Godzilla doesn’t go there, and gives us a great final scene. Had the battle occurred at Honolulu mid-way through, the battle royale would not have succeeded.

Instead, the final battle between monsters in San Francisco proves a wonderful catharsis, and it lasts just long enough so that we don’t have to ask questions about Godzilla’s capabilities (such as: why didn’t he use his atomic fire breath in Hawaii). By keeping that battle largely off-screen, Edwards avoids a lot of questions about how and why things go down.  

The final battle is extraordinary in Godzilla, so much so that the audience I watched the film in the theater with roared, clapped and hollered in joy when the giant green monster powered up and fired his atomic breath for the first time.  

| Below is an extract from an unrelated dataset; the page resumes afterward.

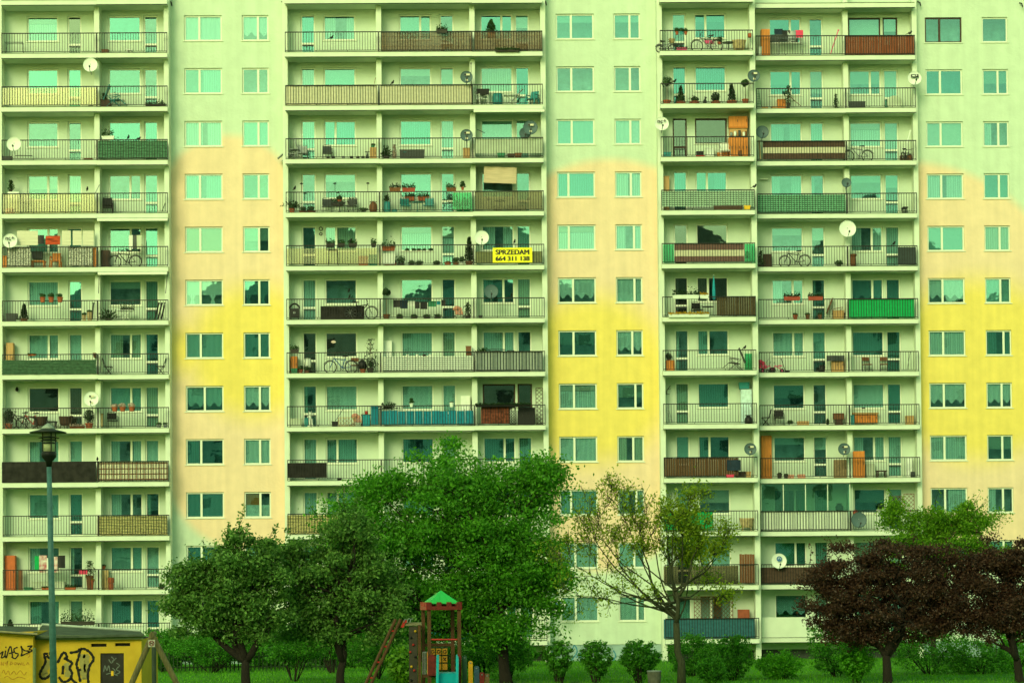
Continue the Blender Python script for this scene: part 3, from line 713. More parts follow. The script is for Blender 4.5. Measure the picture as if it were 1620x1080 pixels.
# --- furniture
def chair_spec(style, m):
    S = Spec(); st = .013
    if style == 'armchair':      # metal tube chair with hooped arms
        S.add('seat', MB().box(-.24, .24, -.22, .24, .41, .45), m)
        S.add('backrest', MB().sheet(-.23, .23, .52, .84, .24, 6, 3, .0, thick=.02), m)
        for x in (-.25, .25):
            S.add('leg', MB().tube([(x, -.25, 0), (x, -.22, .62), (x*.98, -.05, .68), (x*.95, .22, .66)], st, 6), m)
            S.add('leg', MB().tube([(x, .27, 0), (x*.96, .25, .5), (x*.9, .29, .86)], st, 6), m)
        S.add('hoop', MB().tube([(-.225, .29, .86), (-.12, .30, .90), (.12, .30, .90), (.225, .29, .86)], st, 6), m)
    elif style == 'plastic':
        S.add('seat', MB().box(-.24, .24, -.24, .22, .40, .44), m)
        S.add('backrest', MB().hexa([(-.24, .2, .44), (.24, .2, .44), (.24, .24, .44), (-.24, .24, .44), (-.22, .32, .88), (.22, .32, .88), (.22, .35, .88), (-.22, .35, .88)]), m)
        for x in (-.25, .25):
            S.add('armrest', MB().box(x-.03, x+.03, -.22, .3, .62, .655), m)
            S.add('leg', MB().hexa([(x-.05, -.29, 0), (x+.02, -.29, 0), (x+.02, -.25, 0), (x-.05, -.25, 0), (x-.03, -.24, .62), (x+.03, -.24, .62), (x+.03, -.19, .62), (x-.03, -.19, .62)]), m)
            S.add('leg', MB().hexa([(x-.03, .3, 0), (x+.03, .3, 0), (x+.03, .34, 0), (x-.03, .34, 0), (x-.03, .2, .42), (x+.03, .2, .42), (x+.03, .24, .42), (x-.03, .24, .42)]), m)
    elif style == 'folding':     # seen from its side: crossed legs
        S.add('seat', MB().box(-.22, .2, -.2, .2, .43, .46), m)
        S.add('backrest', MB().hexa([(-.25, -.2, .62), (-.225, -.2, .62), (-.225, .2, .62), (-.25, .2, .62), (-.31, -.2, .88), (-.285, -.2, .88), (-.285, .2, .88), (-.31, .2, .88)]), m)
        for y in (-.2, .2):
            S.add('leg', MB().tube([(.18, y, 0), (-.18, y, .46), (-.30, y, .88)], .015, 6), m)
            S.add('leg', MB().tube([(-.2, y*.9, 0), (.2, y*.9, .44)], .015, 6), m)
    elif style == 'wood':
        S.add('seat', MB().box(-.21, .21, -.2, .2, .43, .47), m)
        S.add('backrest', MB().box(-.2, .2, .19, .22, .66, .86), m)
        for x in (-.19, .19):
            S.add('leg', MB().box(x-.015, x+.015, -.19, -.16, 0, .43), DKGREY); S.add('leg', MB().box(x-.015, x+.015, .185, .215, 0, .66), DKGREY)
        S.add('stretcher', MB().box(-.175, .175, -.18, -.165, .18, .2), DKGREY)
    elif style == 'wicker':
        S.add('seat', MB().lathe([(.26, .2), (.32, .3), (.33, .42), (.30, .42)], 14), m)
        S.add('backrest', MB().ring((0, .02, .66), .34, .05, 18, 6, 'z', -.25, 3.4), m)
        S.add('shell', MB().lathe([(.33, .42), (.36, .6), (.35, .66)], 14, cap=False), m)
        for x in (-.22, .22):
            for y in (-.2, .2): S.add('leg', MB().tube([(x, y, 0), (x*.9, y*.9, .25)], .02, 6), m)
    elif style == 'lounger':     # a reclining garden chair, folded flat slats, side on
        S.add('seat', MB().obox((.05, 0, .42), (.55, .5, .03), (0, R(-8), 0)), m)
        S.add('backrest', MB().obox((-.36, 0, .82), (.85, .5, .03), (0, R(-68), 0)).obox((-.36, 0, .84), (.6, .3, .05), (0, R(-68), 0)), m)
        S.add('footrest', MB().obox((.5, 0, .3), (.4, .46, .03), (0, R(40), 0)), m)
        for y in (-.24, .24):
            S.add('armrest', MB().obox((.05, y, .66), (.5, .05, .03), (0, R(-10), 0)), m)
            S.add('leg', MB().tube([(.42, y, 0), (-.3, y, .62)], .015, 6), m); S.add('leg', MB().tube([(-.4, y, 0), (.3, y, .66)], .015, 6), m)
    return S
def chair(r, b, px, style, m, desc, rz=0.0, dy=.75, flip=False, z=0.0):
    return inst(spec(('chair', style, m.name), lambda: chair_spec(style, m)), 'balcony_chair', lab(desc, r, b), 'chair', Vector(PF(r, b, px, dy))+Vector((0, 0, z)), rz, 'chairs on the balconies', flip=flip)
def table(r, b, px, style, m, desc, w=.7, h=.72, dy=.7):
    def f():
        S = Spec()
        if style == 'round':
            S.add('tabletop', MB().lathe([(w/2, h-.03), (w/2+.01, h-.015), (w/2, h)], 20), m)
            S.add('post', MB().tube([(0, 0, .12), (0, 0, h-.03)], .022, 8), m)
            for k in range(3):
                a = 2.1*k+.4; S.add('foot', MB().tube([(0, 0, .16), (math.cos(a)*w*.4, math.sin(a)*w*.4, 0.01)], .015, 6), m)
        elif style == 'folding':
            S.add('tabletop', MB().box(-w/2, w/2, -.3, .3, h-.03, h), m)
            for y in (-.24, .24):
                S.add('leg', MB().tube([(-w*.36, y, 0), (w*.3, y, h-.03)], .018, 6), m); S.add('leg', MB().tube([(w*.36, y*.9, 0), (-w*.3, y*.9, h-.03)], .018, 6), m)
        else:
            S.add('tabletop', MB().box(-w/2, w/2, -.28, .28, h-.05, h), m)
            for x in (-w/2+.06, w/2-.06):
                for y in (-.22, .22): S.add('leg', MB().box(x-.025, x+.025, y-.025, y+.025, 0, h-.05), m)
        return S
    return inst(spec(('table', style, m.name, w, h), f), 'balcony_table', lab(desc, r, b), 'table', PF(r, b, px, dy), rng.uniform(-.2, .2) if style == 'round' else 0, 'tables on the balconies')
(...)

Everyone was waiting for that precise moment -- a moment that Emmerich’s film studiously avoided because it wasn’t “realistic,” I guess -- and the moment here truly plays as cathartic, and if truth be told, rousing.  Godzilla also lands a brilliant death blow on the last MUTO, and one that recalls, nicely, a similar move involving Orga in Godzilla 2000. As a monster, Godzilla has always been a slugger.  He’s not always the strongest monster, and he doesn’t always have the most impressive powers, but he learns from each encounter and devises a strategy to win.  That idea plays out in the film’s climactic encounter.

This Godzilla is truly a king of monsters (and monster films), and it could be the savior not just of the summer box-office, but of a certain style of blockbuster film-making; one where we care about the people and the narrative outcome as much as we do about the special effects, and plugs for upcoming franchise films.